Win11 no longer has 32-bit builds, neither for OEMs or consumers (although there were/are internal 32-bit-only compiles of 22000...).. However, the OS currently still sports the WoW64 emulator, and thus is still capable of running pure 32-bit binaries... How many years or decades, until any and all 32-bit app support is completely stripped out of Windows (e.g. no more WoW64, full 64-bit only). NTVDM for example is no longer included by default on 32-bit Win10, but is an optional component and can be installed on-demand... Maybe by 2025, or early 2030s?
Trashing 32bit is the most pointless move ever. Except for some math intensive tasks an some video conversion SW there isn't a single real reason to waste the increased HDD space and RAM using a 64bit OS. Then there are functionalities available on 64bit only flavors, (hyper-v, wsl, deduplication) but those are mostly artificial barriers. But 99% of the people don't need such features.
The single biggest advantage Windows has over every other operating system is its long native support backwards compatibility. It's not that you couldn't run 32-bit programs in an emulator or a virtual machine. You can, obviously. It's just a big hassle.
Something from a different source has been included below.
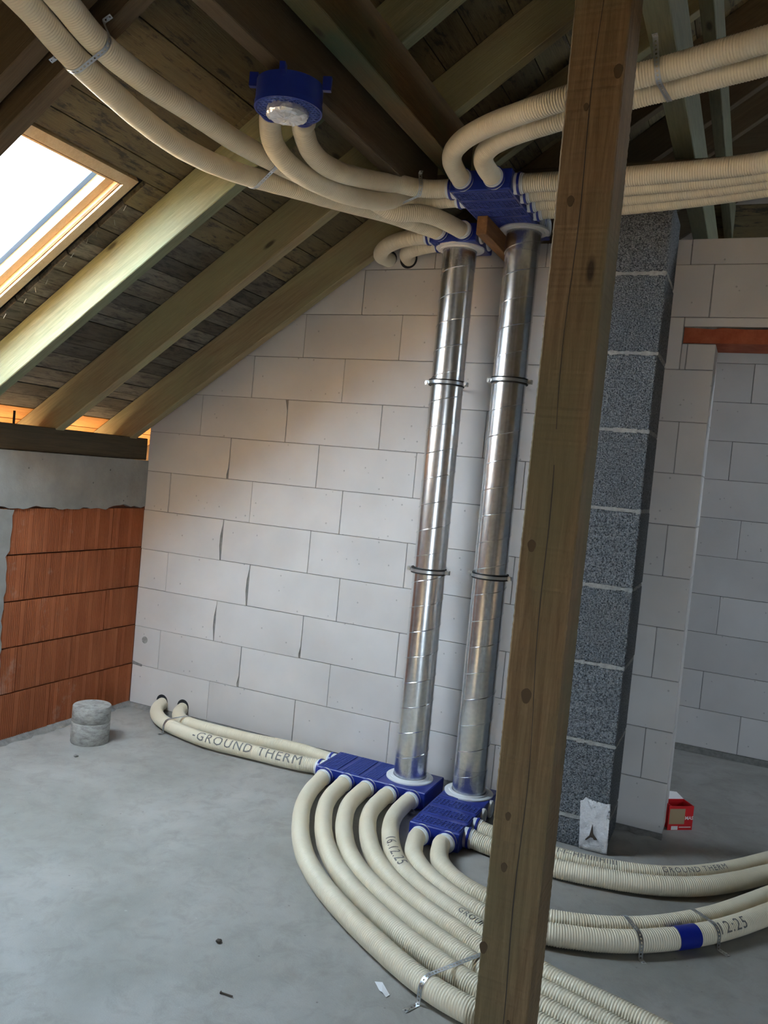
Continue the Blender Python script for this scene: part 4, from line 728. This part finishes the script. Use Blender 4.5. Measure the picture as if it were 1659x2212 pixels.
def hose(key, label, group, rmin=.0368):
    at, L = frames(key, 0); pitch = .0092; n = int(L / pitch); K = 18
    v = []; f = []
    cs = [(math.cos(2 * math.pi * i / K), math.sin(2 * math.pi * i / K)) for i in range(K)]
    for i in range(n):
        for o, r in ((.0, rmin), (.26, rmin), (.42, R_H), (.84, R_H)):
            p, t = at((i + o) * pitch)
            w = t.cross(Vector((0, 0, 1)))
            if w.length < 1e-3: w = Vector((1, 0, 0))
            w.normalize(); u = w.cross(t)
            for c, s_ in cs: v.append((p.x + (w.x * c + u.x * s_) * r, p.y + (w.y * c + u.y * s_) * r, p.z + (w.z * c + u.z * s_) * r))
    R = 4 * n
    for i in range(R - 1):
        b = i * K
        for k in range(K):
            k2 = (k + 1) % K; f.append((b + k, b + k2, b + K + k2, b + K + k))
    f.append(tuple(range(K))[::-1]); f.append(tuple((R - 1) * K + k for k in range(K)))
    p0 = PATHS[key][len(PATHS[key]) // 2]; org = Vector((p0[0], p0[1], p0[2] - R_H))
    o = part('hose', [(a[0], a[1], a[2]) for a in v], f, M['hose'], None, org, False)
    fl_ = [True] * len(o.data.polygons)
    o.data.polygons.foreach_set('use_smooth', fl_)
    tag(o, label, 'hose', group); return o
def hose_text(h, key, s0, phi, text, size, sign):
    cu = bpy.data.curves.new('t', 'FONT'); cu.body = text; cu.size = size; cu.resolution_u = 2; cu.space_character = 1.15
    to = bpy.data.objects.new('t', cu); COL.objects.link(to); dg = bpy.context.evaluated_depsgraph_get(); dg.update()
    me = bpy.data.meshes.new_from_object(to.evaluated_get(dg)); bpy.data.objects.remove(to)
    bm = bmesh.new(); bm.from_mesh(me); bmesh.ops.triangulate(bm, faces=bm.faces[:])
    for _ in range(2): bmesh.ops.subdivide_edges(bm, edges=[e for e in bm.edges if e.calc_length() > .006], cuts=1); bmesh.ops.triangulate(bm, faces=[q for q in bm.faces if len(q.verts) > 3])
    at, L = frames(key, 0); r = R_H + .0008
    for q in bm.verts:
        p, t = at(s0 + sign * q.co.x); w = t.cross(Vector((0, 0, 1))).normalized(); u = w.cross(t)
        # letters stand up along n x d
        y = (q.co.y - size * .35) / r
        nrm = w * math.cos(phi) + u * math.sin(phi); upd = nrm.cross(t * sign)
        q.co = p + (nrm * math.cos(y) + upd * math.sin(y)) * r - wl(h)
    bm.to_mesh(me); bm.free(); me.materials.clear(); me.materials.append(M['ink'])
    inst('printed_lettering', me, h, wl(h), label='black print reading ' + text.strip())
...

It's not gonna happen as Windows will always be backward compatible with everything and it's actually not really needed.
Whatever kids that can't live with wow64 can just use windows server and remove it from the server manager.
One if not the most important strong point of Windows is the backwards compatibility. So microsoft would think it twice before trashing the WoW64 layer. Also, i think the internal compiles of 32-bit 22000 means that they wasn't sure of dropping 32-bits after the announcement, but needed something else to support the TPM req.
Windows 11 may only have a x64bit build but Windows 11 still supports 32-bit software, people are getting this all confused. People think because Windows 11 only comes as 64bit that it must only support 64bit software, not the case. Might be in the future but not right now. The people in the above posts may understand that but just throwing it out there so there is no confusion.
Hell about 30% of the software i ran on my Windows 10 64bit is 32bit software, same with the Windows 11 I'm running right now and everything seems to be seamlessly fine.
When kids will stop thinking that 64 is better than 32 just because the bigger number? People must think if a tool does it work well not about what's under the hood. Perhaps as today is not just matter of compatibility with the past, is matter of compatibility with the present. As today even big SW like VMware Workstation 16 are still 32bit programs with a small section running natively on 64bit Last but not least, even the 16 bit support wasn't removed from x64 bit Windows because MS wanted to, it's a CPU limit. AMD designed the x64 CPUs to be able to run 16+32 bit SW OR 32+64 but NOT 16+32+64, and AMD itself was almost forced to do so because the cruft left to the x86 standard,by Intel, across two decades of patchy upgrades.
When MS does this they will drop it from the OS and move compatibility to some kind of virtualization or emulation layer. 32bit apps will run one way or another for quite some time still.
Yep but will be something like forcing to use electric cars only, and providing a gasoline generator to power them. In my country we have jokes about the "office for complication of simple things" I think MS can talk to them if want to do so.
A big issue is drivers. Many of the big players only offer 64bit drivers, now, and drivers, unlike software, MUST match the architecture of the underlying OS. Is it next to the "Ministry of Silly Walks"?
Yep. Killng 32 is the today trend, and although the situation in Linux is really different (there is little difference between x64 and x86 there and little point to stay on x86), most distros are becoming x64 only. I guess
It will happen overtime as more compiler will be 64bit as default especially that there won't be a 32bit Windows 11.